— START —

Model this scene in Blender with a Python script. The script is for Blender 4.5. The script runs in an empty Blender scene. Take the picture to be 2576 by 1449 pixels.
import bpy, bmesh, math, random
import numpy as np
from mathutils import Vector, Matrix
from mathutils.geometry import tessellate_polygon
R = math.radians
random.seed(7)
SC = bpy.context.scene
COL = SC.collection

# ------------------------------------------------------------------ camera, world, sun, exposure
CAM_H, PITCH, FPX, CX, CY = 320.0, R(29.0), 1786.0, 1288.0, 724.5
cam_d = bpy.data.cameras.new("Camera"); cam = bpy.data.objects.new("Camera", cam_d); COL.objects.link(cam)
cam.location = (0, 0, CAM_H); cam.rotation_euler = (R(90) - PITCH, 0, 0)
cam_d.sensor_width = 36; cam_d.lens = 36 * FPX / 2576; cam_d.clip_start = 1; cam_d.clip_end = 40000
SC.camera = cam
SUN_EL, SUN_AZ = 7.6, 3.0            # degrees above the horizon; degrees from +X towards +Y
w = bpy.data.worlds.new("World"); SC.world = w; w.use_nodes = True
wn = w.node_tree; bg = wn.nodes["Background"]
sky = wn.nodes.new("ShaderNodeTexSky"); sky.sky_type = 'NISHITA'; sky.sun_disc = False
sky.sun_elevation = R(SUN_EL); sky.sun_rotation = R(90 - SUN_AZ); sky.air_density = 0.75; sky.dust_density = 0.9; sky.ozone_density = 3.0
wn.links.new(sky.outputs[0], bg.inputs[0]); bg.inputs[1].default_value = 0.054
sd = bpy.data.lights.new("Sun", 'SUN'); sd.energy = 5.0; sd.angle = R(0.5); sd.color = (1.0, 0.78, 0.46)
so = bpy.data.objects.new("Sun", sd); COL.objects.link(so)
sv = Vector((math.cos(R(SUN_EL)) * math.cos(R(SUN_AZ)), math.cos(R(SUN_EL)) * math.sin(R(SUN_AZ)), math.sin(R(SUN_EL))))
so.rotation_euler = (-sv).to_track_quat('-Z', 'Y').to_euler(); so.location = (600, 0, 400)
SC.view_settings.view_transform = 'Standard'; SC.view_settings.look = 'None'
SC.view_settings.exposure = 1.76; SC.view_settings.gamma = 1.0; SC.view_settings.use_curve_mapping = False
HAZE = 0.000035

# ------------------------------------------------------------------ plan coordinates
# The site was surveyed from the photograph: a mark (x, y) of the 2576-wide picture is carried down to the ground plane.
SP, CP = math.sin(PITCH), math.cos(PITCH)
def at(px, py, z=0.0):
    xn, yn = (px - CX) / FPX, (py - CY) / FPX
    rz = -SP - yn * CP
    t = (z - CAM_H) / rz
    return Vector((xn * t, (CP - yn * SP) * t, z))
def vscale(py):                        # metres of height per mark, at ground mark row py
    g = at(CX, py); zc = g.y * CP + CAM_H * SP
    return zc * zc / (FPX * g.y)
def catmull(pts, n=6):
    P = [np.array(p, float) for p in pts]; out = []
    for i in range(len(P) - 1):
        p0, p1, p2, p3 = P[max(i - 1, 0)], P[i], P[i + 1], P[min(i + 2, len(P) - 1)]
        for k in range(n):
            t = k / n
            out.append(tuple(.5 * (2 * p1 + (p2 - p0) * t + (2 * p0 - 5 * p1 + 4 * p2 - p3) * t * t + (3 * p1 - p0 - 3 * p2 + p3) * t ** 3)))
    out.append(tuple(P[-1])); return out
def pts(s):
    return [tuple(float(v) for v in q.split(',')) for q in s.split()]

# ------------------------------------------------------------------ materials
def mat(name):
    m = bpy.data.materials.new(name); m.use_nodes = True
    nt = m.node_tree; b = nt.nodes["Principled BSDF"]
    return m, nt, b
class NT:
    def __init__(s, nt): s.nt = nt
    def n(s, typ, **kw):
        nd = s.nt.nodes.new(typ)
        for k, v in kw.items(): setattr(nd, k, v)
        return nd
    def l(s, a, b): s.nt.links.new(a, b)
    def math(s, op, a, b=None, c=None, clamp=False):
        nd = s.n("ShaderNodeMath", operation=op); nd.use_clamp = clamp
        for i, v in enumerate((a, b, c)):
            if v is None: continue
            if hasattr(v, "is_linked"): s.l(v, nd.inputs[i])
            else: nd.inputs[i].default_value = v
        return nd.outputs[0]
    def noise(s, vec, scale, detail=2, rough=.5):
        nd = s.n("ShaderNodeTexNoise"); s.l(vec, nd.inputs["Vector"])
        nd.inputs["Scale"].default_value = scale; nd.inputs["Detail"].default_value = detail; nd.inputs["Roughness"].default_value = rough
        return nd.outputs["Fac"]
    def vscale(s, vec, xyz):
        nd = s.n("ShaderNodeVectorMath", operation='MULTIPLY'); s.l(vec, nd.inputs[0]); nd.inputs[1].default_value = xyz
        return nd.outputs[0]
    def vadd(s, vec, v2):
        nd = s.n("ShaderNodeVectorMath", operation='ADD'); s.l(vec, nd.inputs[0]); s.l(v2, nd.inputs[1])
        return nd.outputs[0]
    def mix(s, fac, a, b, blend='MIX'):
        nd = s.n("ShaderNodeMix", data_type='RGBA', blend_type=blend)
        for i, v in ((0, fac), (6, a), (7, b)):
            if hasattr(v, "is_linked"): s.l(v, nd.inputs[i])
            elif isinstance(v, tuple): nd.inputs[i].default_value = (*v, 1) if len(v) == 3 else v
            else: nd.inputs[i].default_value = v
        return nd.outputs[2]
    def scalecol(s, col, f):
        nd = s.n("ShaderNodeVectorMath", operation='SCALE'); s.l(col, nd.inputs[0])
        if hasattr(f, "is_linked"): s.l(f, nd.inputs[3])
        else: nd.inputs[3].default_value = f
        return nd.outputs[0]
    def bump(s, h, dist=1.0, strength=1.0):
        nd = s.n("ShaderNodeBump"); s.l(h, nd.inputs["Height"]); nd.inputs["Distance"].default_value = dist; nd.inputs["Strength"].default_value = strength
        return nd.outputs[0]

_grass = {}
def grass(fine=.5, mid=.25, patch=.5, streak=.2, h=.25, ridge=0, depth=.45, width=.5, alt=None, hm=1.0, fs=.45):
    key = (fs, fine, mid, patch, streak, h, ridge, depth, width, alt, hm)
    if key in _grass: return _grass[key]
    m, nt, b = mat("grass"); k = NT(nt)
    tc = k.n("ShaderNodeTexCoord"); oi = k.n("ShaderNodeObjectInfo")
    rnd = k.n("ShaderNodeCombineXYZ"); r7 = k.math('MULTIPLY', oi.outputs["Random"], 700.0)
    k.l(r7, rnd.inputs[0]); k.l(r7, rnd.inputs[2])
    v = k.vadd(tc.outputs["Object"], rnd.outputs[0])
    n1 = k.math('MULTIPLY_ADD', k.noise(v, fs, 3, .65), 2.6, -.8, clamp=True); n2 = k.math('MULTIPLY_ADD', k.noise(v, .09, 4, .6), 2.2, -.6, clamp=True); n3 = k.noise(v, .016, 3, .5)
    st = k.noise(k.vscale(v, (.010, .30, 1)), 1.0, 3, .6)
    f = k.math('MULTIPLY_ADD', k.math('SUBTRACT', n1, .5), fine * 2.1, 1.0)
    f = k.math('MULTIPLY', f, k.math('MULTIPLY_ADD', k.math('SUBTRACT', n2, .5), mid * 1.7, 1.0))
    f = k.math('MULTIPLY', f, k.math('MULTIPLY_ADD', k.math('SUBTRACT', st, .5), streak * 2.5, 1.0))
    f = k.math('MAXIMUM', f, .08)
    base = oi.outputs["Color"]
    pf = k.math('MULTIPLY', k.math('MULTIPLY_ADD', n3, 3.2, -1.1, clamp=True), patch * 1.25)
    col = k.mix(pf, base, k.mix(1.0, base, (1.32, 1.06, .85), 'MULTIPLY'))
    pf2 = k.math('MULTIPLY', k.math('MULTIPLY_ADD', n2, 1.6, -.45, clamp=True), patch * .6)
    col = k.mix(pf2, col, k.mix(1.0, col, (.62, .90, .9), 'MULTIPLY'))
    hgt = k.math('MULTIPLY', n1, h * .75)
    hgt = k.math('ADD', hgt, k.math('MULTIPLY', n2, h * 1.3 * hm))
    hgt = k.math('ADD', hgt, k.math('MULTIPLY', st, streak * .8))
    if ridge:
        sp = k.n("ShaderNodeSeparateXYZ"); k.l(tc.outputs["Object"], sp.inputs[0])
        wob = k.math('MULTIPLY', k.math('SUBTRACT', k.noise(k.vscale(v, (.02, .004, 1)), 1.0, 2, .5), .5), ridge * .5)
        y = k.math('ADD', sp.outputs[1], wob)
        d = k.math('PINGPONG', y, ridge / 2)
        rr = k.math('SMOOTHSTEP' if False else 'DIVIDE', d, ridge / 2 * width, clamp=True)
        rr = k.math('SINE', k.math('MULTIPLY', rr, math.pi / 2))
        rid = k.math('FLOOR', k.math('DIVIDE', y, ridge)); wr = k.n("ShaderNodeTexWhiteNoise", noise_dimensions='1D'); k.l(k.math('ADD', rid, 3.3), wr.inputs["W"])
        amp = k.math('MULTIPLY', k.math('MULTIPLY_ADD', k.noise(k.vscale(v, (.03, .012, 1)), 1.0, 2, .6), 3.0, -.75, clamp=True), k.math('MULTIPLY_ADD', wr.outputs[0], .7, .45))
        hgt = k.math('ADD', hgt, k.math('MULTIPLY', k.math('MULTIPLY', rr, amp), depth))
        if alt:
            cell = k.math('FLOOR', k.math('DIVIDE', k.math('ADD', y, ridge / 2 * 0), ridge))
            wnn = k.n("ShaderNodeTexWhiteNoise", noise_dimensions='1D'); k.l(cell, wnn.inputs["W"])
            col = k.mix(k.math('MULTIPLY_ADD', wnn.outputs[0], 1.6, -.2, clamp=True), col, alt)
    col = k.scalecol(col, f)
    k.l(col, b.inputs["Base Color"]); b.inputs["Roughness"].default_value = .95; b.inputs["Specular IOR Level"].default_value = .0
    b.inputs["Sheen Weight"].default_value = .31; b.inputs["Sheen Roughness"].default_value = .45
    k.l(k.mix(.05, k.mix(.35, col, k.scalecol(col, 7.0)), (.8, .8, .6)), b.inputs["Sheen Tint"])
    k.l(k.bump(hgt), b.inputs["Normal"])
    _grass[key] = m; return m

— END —

(Given exercise):
Return nothing but the lines from the start of the listing above through the line containing "COL = SC.collection", exactly as given.

(Task result):
Model this scene in Blender with a Python script. The script is for Blender 4.5. The script runs in an empty Blender scene. Take the picture to be 2576 by 1449 pixels.
import bpy, bmesh, math, random
import numpy as np
from mathutils import Vector, Matrix
from mathutils.geometry import tessellate_polygon
R = math.radians
random.seed(7)
SC = bpy.context.scene
COL = SC.collection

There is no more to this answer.